L’hypothèse d’un trouble de théorie de l’esprit

Définition de la théorie de l’esprit

Le concept de théorie de l’esprit 1 a été introduit par Premack et Woodruff en 1978 dans un article au titre provocant « Does the chimpanzee have a theory of mind » . Leur étude montrait un chimpanzé capable de résoudre différents problèmes en inférant des buts ou des intentions à un personnage. La théorie de l’esprit était alors définie comme la capacité à comprendre, à inférer et à attribuer des états mentaux (désirs, pensées, croyances) à soi-même et à autrui, afin de comprendre et de prédire les comportements. Cette capacité de théorie de l’esprit ou de « mentalisation » permettrait de comprendre ce qu’une personne pense, croit, désire, dans une situation donnée, et donc d’anticiper sur ce que cette personne va faire ou dire. Un exemple donné par Baron-Cohen :

‘« Joe et Tim regardaient les enfants dans la cour de récréation. Sans dire un mot, Joe touche l’épaule de Tim et regarde la petite fille qui joue dans le bac à sable. Ensuite il regarde Tim et sourit. Tim acquiesce et tous les deux rejoignent la petite fille dans le bac à sable.’ ‘En tant que lecteur de l’esprit, nous interprétons d’emblée la situation en termes mentalistes. Par exemple, on peut avoir une lecture sinistre de la situation : « Peut-être que Joe et Tim ont projeté de faire quelque chose de mal à l’un des enfants. Joe voulait faire comprendre à Tim que leur victime serait la petite fille dans le bac à sable et il a indiqué ceci par la direction de son regard. Tim a décodé l’intention de Joe et acquiescé pour dire à Joe qu’il avait compris son plan. Puis ils sont allés trouver la petite fille qui ne savait pas ce qui allait se passer. »’

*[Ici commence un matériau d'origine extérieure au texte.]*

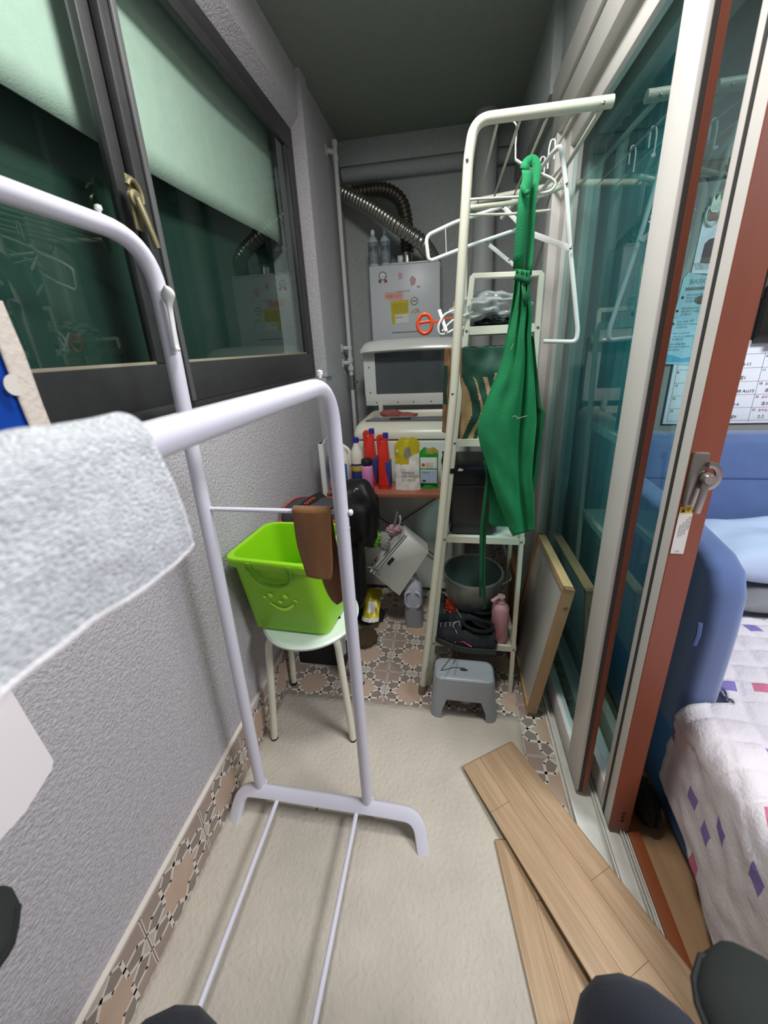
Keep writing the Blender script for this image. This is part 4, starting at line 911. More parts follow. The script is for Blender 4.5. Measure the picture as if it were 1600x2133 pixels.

La question de la présence ou non d’une capacité de théorie de l’esprit dans d’autres espèces que l’espèce humaine a suscité et suscite encore beaucoup de travaux. Il semblerait que certaines espèces de grands singes parviennent à un certain niveau de compréhension de la pensée d’autrui sans posséder pour autant une capacité de théorie de l’esprit aussi complexe et développée que l’être humain .

Au-delà de cette question d’une fonction spécifique ou non à l’espèce humaine, les chercheurs en psychologie de l’enfant se sont rapidement intéressés au développement et aux mécanismes de cette fonction cognitive chez l’être humain. La première recherche dans ce domaine a été proposée par Wimmer et Perner et il s’agissait de tester la capacité des enfants à attribuer une fausse croyance. La scène était jouée avec des poupées et des jouets et l’histoire suivante était racontée à l’enfant :

Pour répondre correctement, l’enfant doit comprendre et attribuer à la poupée Maxi la fausse croyance que le chocolat est dans la boîte bleue. Cette croyance est fausse mais elle est aussi différente de celle de l’enfant puisque ce dernier sait que le chocolat est dans la boîte verte. La plupart des enfants de moins de 4 ans échouent cette tâche de fausse croyance affirmant que Maxi va chercher le chocolat dans la boîte où il est réellement. En revanche, les enfants de plus de 4 ans réussissent à attribuer une fausse croyance à Maxi : ils sont capables de se représenter ce que pense, croit la poupée Maxi et de prédire son comportement en conséquence.

A la suite de cette recherche originale de nombreuses réplications et variantes ont été développées. Une méta-analyse regroupant 178 études a démontré qu’il existait un changement important dans la compréhension de la fausse croyance entre 3 et 5 ans .Cette question de la compréhension de la fausse croyance est centrale dans les recherches sur la théorie de l’esprit car elle est souvent considérée comme LE marqueur de cette capacité : les enfants ont une théorie de l’esprit efficace s’ils réussissent une tâche de fausse croyance. Cependant, comme nous le verrons plus tard, la réussite ou non à une tâche de fausse croyance peut dépendre de nombreux facteurs autres que la théorie de l’esprit. D’autre part, la fausse croyance n’est pas le seul état mental existant et l’étude d’autres états mentaux suggère un développement graduel de cette capacité qui se caractérise de manière différente à différents âges .

Notes
1.

Nous réserverons le terme de « théorie de l’esprit » pour désigner la capacité à attribuer des états mentaux et à prédire les comportements d’autrui sur la base de leurs états mentaux, sans faire référence à aucune théorie particulière du comment fonctionne cette capacité. Nous n’utiliserons pas ce terme de « théorie de l’esprit » pour parler de l’approche qui considère l’existence d’une théorie naïve pour guider l’interprétation du comportement d’autrui. Nous parlerons alors de théorie-théorie et cette approche fera l’objet d’un paragraphe dans les pages à venir.